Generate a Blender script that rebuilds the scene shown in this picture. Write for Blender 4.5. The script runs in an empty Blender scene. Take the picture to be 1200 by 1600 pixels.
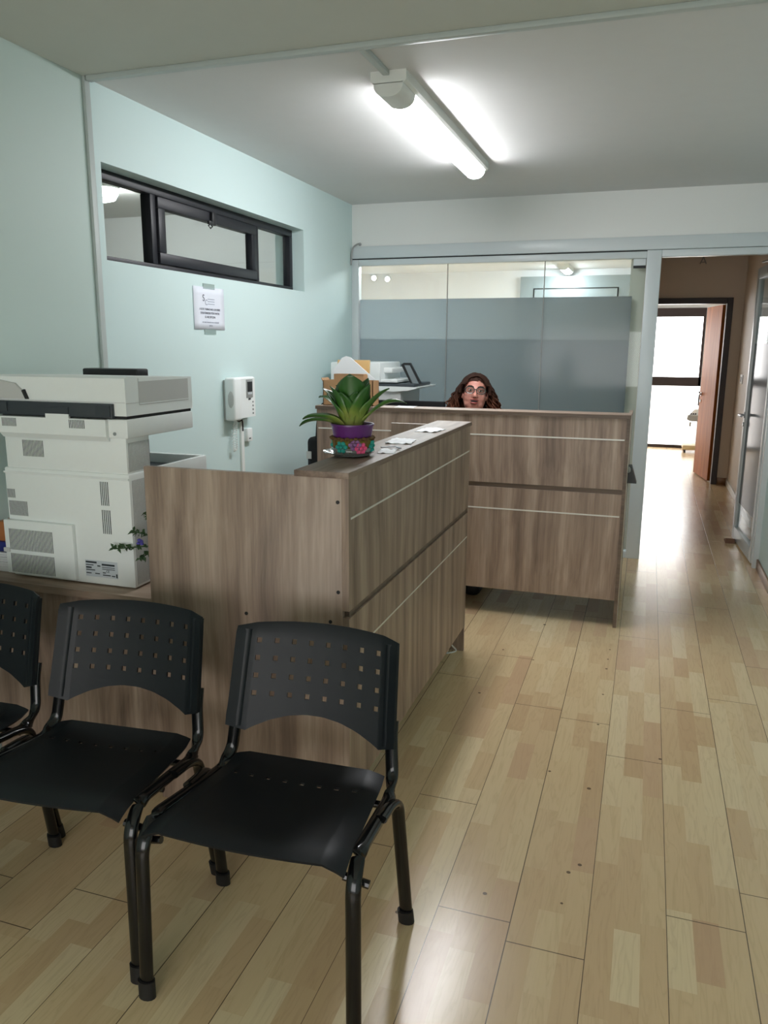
import bpy, bmesh, math, random
from mathutils import Vector, Matrix, noise

# ------------------------------------------------------------------ camera, light, exposure
SC = bpy.context.scene
COL = SC.collection
random.seed(7)
SC.view_settings.view_transform = 'Standard'
SC.view_settings.look = 'None'
SC.view_settings.gamma = 1.0
SC.view_settings.use_curve_mapping = False
SC.view_settings.exposure = 0.0
SC.cycles.use_denoising = True
SC.cycles.max_bounces = 10
SC.cycles.diffuse_bounces = 6
SC.cycles.glossy_bounces = 4
SC.cycles.transparent_max_bounces = 16
SC.cycles.sample_clamp_indirect = 6.0
SC.cycles.caustics_reflective = False
SC.cycles.caustics_refractive = False

TUBE_E = 60.0        # lit tube in this room
OFFICE_E = 110.0       # lamp of the office behind the glass
SIDE_E = 130.0         # lamp of the room behind the high window
REAR_FILL_E = 4.7         # soft fill light added behind the camera
DAY_E = 7.0         # overcast daylight behind the far window's frosted panes

cam = bpy.data.cameras.new('camera')
cam.lens = 1220.43 * 36 / 1600
cam.sensor_width = 36
cam.sensor_fit = 'AUTO'
cam.clip_start = 0.02
co = bpy.data.objects.new('camera', cam)
COL.objects.link(co)
yaw, pit, rol = 0.320661857, 0.209698459, -0.00580715
cy, sy, cp, sp, cr, sr = math.cos(yaw), math.sin(yaw), math.cos(pit), math.sin(pit), math.cos(rol), math.sin(rol)
fwd = Vector((-sy * cp, cy * cp, -sp)); rt = Vector((cy, sy, 0)); dn = fwd.cross(rt)
r2 = cr * rt + sr * dn; d2 = -sr * rt + cr * dn
co.matrix_world = Matrix(((r2.x, -d2.x, -fwd.x, 0), (r2.y, -d2.y, -fwd.y, 0), (r2.z, -d2.z, -fwd.z, 1.47), (0, 0, 0, 1)))
SC.camera = co

wd = bpy.data.worlds.new('world'); SC.world = wd
wd.use_nodes = True
wd.node_tree.nodes['Background'].inputs[0].default_value = (0.8, 0.9, 1, 1)
wd.node_tree.nodes['Background'].inputs[1].default_value = 1.0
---
● **INSTRUCTIONS FOR THE TASK**: Restate exactly, please, only the lines between the start of the data and the line containing "from mathutils import Vector, Matrix, noise", both ends included, skipping the pictures.

● **OUTPUT FOR THIS TASK**:
Generate a Blender script that rebuilds the scene shown in this picture. Write for Blender 4.5. The script runs in an empty Blender scene. Take the picture to be 1200 by 1600 pixels.
import bpy, bmesh, math, random
from mathutils import Vector, Matrix, noise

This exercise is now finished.